A **bilateral offer** and a **unilateral offer** differ primarily in the way agreements are formed and the obligations they impose on the involved parties. Here’s a detailed breakdown:
### 1. **Bilateral Offer:**
- **Definition:** A bilateral offer is one where both parties make promises to each other. In this case, there are mutual obligations on both sides. Each party is both a promisor and a promisee.
- **Example:** In a contract for the sale of goods, the seller promises to deliver the goods, and the buyer promises to pay the agreed price. Both parties are bound to perform their obligations.
- **Formation:** It is formed through mutual consent when both parties agree to be bound by the terms of the contract.

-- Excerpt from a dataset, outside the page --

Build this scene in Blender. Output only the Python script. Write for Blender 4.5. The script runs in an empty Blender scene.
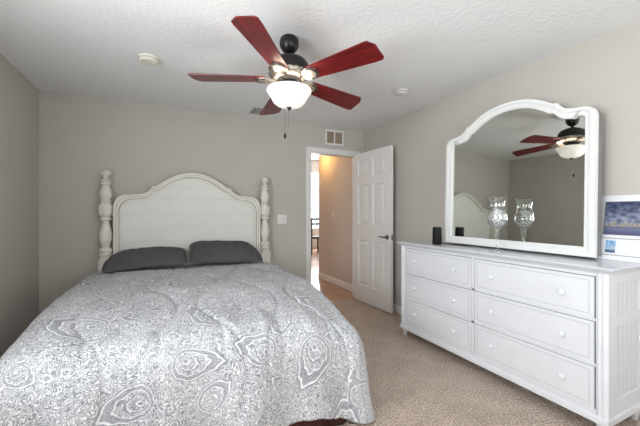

- **Obligation:** Once the offer is accepted, both parties have legal obligations to fulfill their promises.
### 2. **Unilateral Offer:**
- **Definition:** A unilateral offer is an offer made by one party (the offeror) that requires performance from the other party (the offeree) rather than a promise. The offeror is only bound when the offeree performs the requested action.

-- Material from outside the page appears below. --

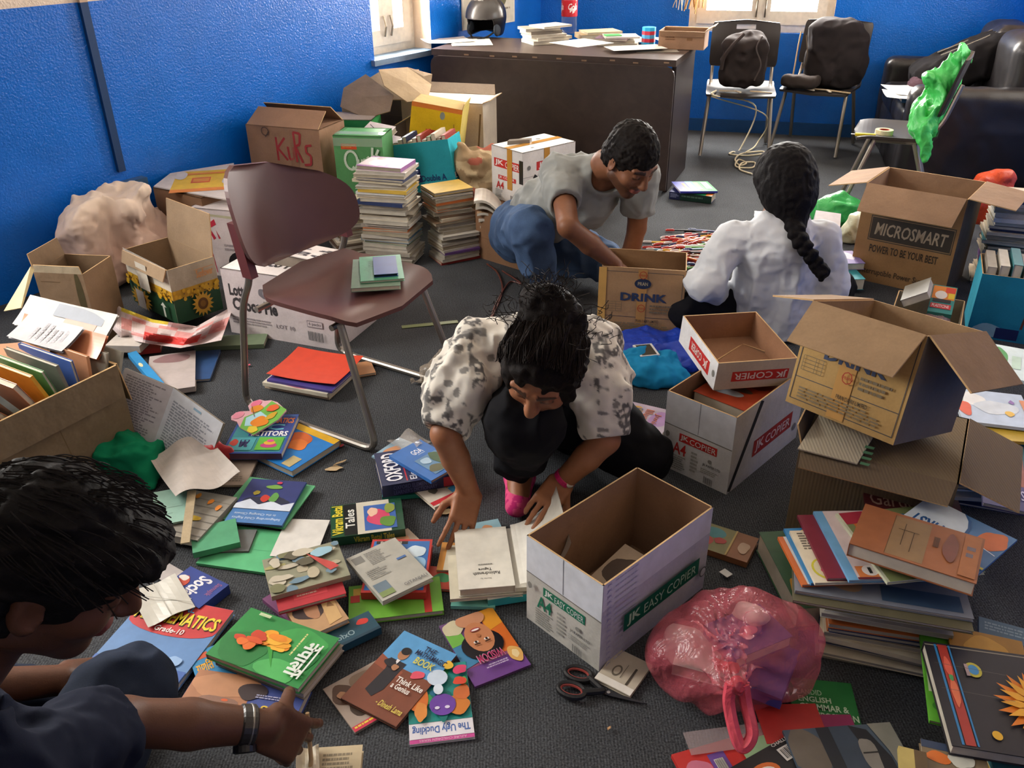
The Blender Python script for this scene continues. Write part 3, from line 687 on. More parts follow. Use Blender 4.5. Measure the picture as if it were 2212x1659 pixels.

- **Example:** A reward for finding a lost pet is a unilateral offer. The offeror (person offering the reward) is only obligated to pay if someone finds the pet and returns it.
- **Formation:** The contract is formed only when the offeree performs the action requested in the offer, not merely by agreeing to the terms.
- **Obligation:** The obligation arises solely on the offeror's side, and only when the specified action is performed by the offeree.
### Key Differences:
- **Nature of Obligation:** In a bilateral offer, both parties have obligations, while in a unilateral offer, only the offeror has an obligation once the required act is performed.
- **Formation:** Bilateral contracts are formed by the exchange of promises, whereas unilateral contracts are formed by the performance of an action.
- **Typical Use:** Bilateral contracts are common in everyday transactions like sales, services, or employment agreements. Unilateral contracts are often used in rewards, contests, or public offers.
This distinction is important in contract law, as it determines when the contract becomes binding and the obligations of each party.